Nel contesto della bancarotta fraudolenta, il giudice di merito ha il compito di determinare se il prelevamento di denaro dalle casse di una società in crisi, effettuato da un amministratore privo di delibere assembleari o di previsioni statutarie sul compenso, configuri un delitto di bancarotta preferenziale o di bancarotta fraudolenta per distrazione.
La valutazione si focalizza sulla reale esistenza di una prestazione che giustifichi il compenso e sulla congruità del prelievo rispetto all’impegno dedicato. Tale situazione può evolvere in bancarotta fraudolenta patrimoniale, specialmente se emergono evidenze di intenti fraudolenti verso i creditori.
La quinta sezione penale, esaminando un appello contro una decisione precedente, ha annullato la sentenza impugnata. In seguito a questa revoca, ha incaricato il giudice di rinvio di condurre un’ulteriore indagine per stabilire se l’amministratore avesse effettivamente diritto a un compenso e se l’importo prelevato corrispondesse in modo congruo all’attività svolta a favore della società.

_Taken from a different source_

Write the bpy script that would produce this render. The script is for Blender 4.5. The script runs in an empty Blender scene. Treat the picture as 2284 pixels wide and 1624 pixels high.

Questa verifica è cruciale per determinare se la condotta dell’amministratore debba essere reinterpretata come bancarotta preferenziale, piuttosto che come bancarotta fraudolenta, in base ai risultati di queste valutazioni.
È stato sostenuto che, pur riconoscendo l’astratta sussistenza di un diritto al compenso per l’attività prestata, non si può trovare fondamento nell’articolo 36 della Costituzione solo per l’accettazione della carica di amministratore. L’attribuzione autonoma di un compenso, in assenza di una specifica delibera o disposizione statutaria, non configura di per sé il delitto di bancarotta fraudolenta patrimoniale.
Tuttavia, l’assenza di una delibera può essere un indice di possibili intenzioni fraudolente, ma non sufficiente a provare la distrazione fraudolenta. La congruità del compenso prelevato è invece un indicatore significativo che può orientare la valutazione della condotta verso dinamiche preferenziali o distrattive.